O Ministério Público Federal (MPF) realizou, na manhã desta quinta-feira (6), uma reunião com os familiares de Jayme Amorim de Miranda, jornalista e advogado natural de Maceió/AL, desaparecido em fevereiro de 1975, durante a ditadura militar brasileira. O encontro debateu o reconhecimento do crime como continuado e os novos caminhos na garantia do direito à memória e à verdade , contando com a participação do procurador regional dos direitos do cidadão, Bruno Lamenha, e da procuradora-chefe do MPF em Alagoas, Roberta Bomfim.

A reunião foi mediada por Pedro Montenegro, coordenador de Direitos Humanos do Tribunal de Justiça de Alagoas (TJ/AL), e teve a presença de Yuri Patrice Rocha de Miranda e Thiago Francisco Agra de Miranda, filho e neto do desaparecido. Os familiares relataram a dor vivida ao longo de cinco décadas de buscas e destacaram a importância de manter a memória viva para que atrocidades como essa nunca mais se repitam.

A família mencionou que o livro "Cachorros: A História do Maior Espião dos Serviços Secretos Militares e a Repressão aos Comunistas Até a Nova República", de Marcelo Godoy, acrescenta novos detalhes e que podem contribuir na discussão sobre o caso. Além disso, ressaltaram a necessidade de revisar a aplicação da Lei da Anistia, especialmente no que se refere ao crime de ocultação de cadáver, considerado um crime continuado.

O MPF informou que as ações criminal e cível já ajuizadas contra os agentes envolvidos no caso de Jayme Miranda tiveram desfechos limitados pela interpretação vigente da Lei da Anistia. No entanto, o Grupo de Trabalho Memória, Verdade e Defesa da Democracia, coordenado pela Procuradoria Regional da República da 3ª Região (PRR3), segue acompanhando o caso e avaliando estratégias para buscar justiça, considerando também as decisões internacionais que declararam a Lei da Anistia incompatível com tratados de direitos humanos.

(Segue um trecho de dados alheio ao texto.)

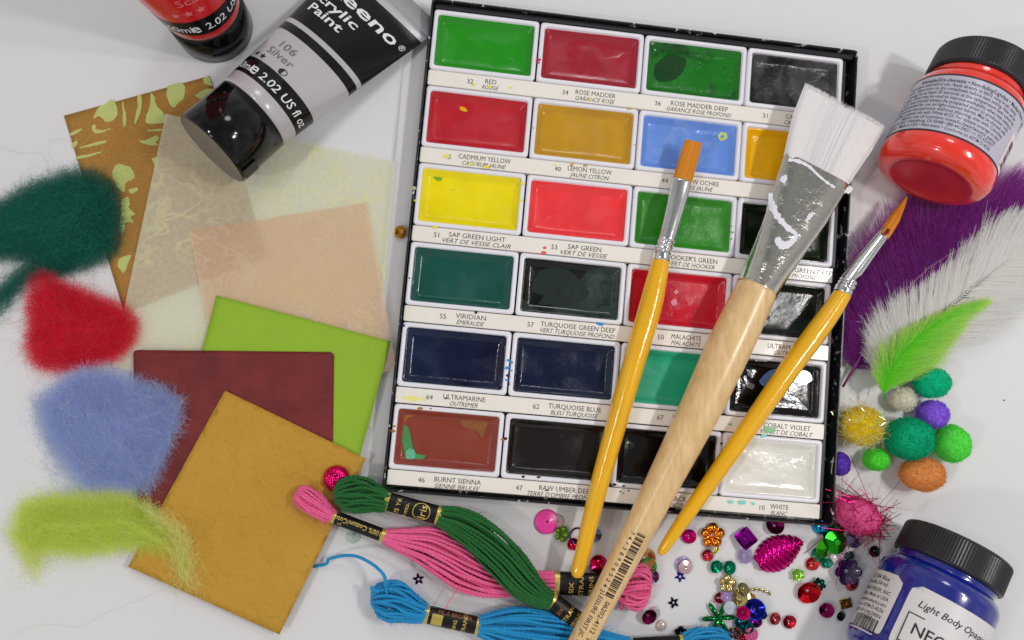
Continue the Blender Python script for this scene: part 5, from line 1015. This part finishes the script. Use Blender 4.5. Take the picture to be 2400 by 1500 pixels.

Bruno Lamenha destacou que a conscientização das novas gerações sobre a importância da democracia é essencial para que as memórias das vítimas da ditadura sejam preservadas. A procuradora-chefe Roberta Bomfim reforçou “o compromisso do MPF na batalha contra o esquecimento e agradeceu pelo compartilhamento da história de vida da família e pela confiança na instituição".

Memória e justiça: a trajetória de Jayme Amorim de Miranda

Militante histórico do Partido Comunista Brasileiro (PCB), Jayme Amorim de Miranda foi preso durante a "Operação Radar" e transferido para São Paulo, onde foi assassinado por agentes da repressão. Apesar do reconhecimento oficial de seu desaparecimento pela Lei nº 9.140/1995 e de sua anistia política em 2007, seus restos mortais nunca foram encontrados.

Jayme deixou esposa, dona Elza, e quatro filhos pequenos, de idades entre 14 e 3 anos. "Eu tinha 13 anos, Olga 14, e meus irmãos tinham 8 e 3 anos. Para cada um, o sofrimento foi de uma forma", relatou Yuri Miranda. "Mesmo participando de militância estudantil, sempre foi muito difícil falar sobre isso. Hoje, sou conselheiro da Cruz Vermelha e essa vivência me ajuda”.

A busca por justiça ganhou força a partir das apurações do Grupo de Justiça de Transição do MPF, que revelou a atuação de agentes como Carlos Setembrino da Silveira e Carlos Alberto Brilhante Ustra no crime. Os laudos necroscópicos foram falsificados pelos legistas Abeylard Orsini e João Pagenotto para encobrir a violência sofrida por Jayme.

Alagoas soma seis mortos e três desaparecidos durante a ditadura, e a atuação do Comitê Alagoano de Memória, Verdade e Justiça tem sido fundamental para a preservação da história. A família Miranda, que participa ativamente dessas iniciativas, reforça a importância de continuar falando sobre o caso e buscar a verdade.

Pedro Montenegro relembrou que "das piores formas de opressão é a espoliação das lembranças".

O MPF reafirma seu compromisso com a defesa dos direitos humanos e seguirá atuando, em suas diversas instâncias, para garantir que crimes cometidos pelo Estado brasileiro durante a ditadura não fiquem impunes, promovendo a memória, a verdade e a justiça para as vítimas e seus familiares. A PRDC se disponibilizou para atender novas demandas sobre o assunto.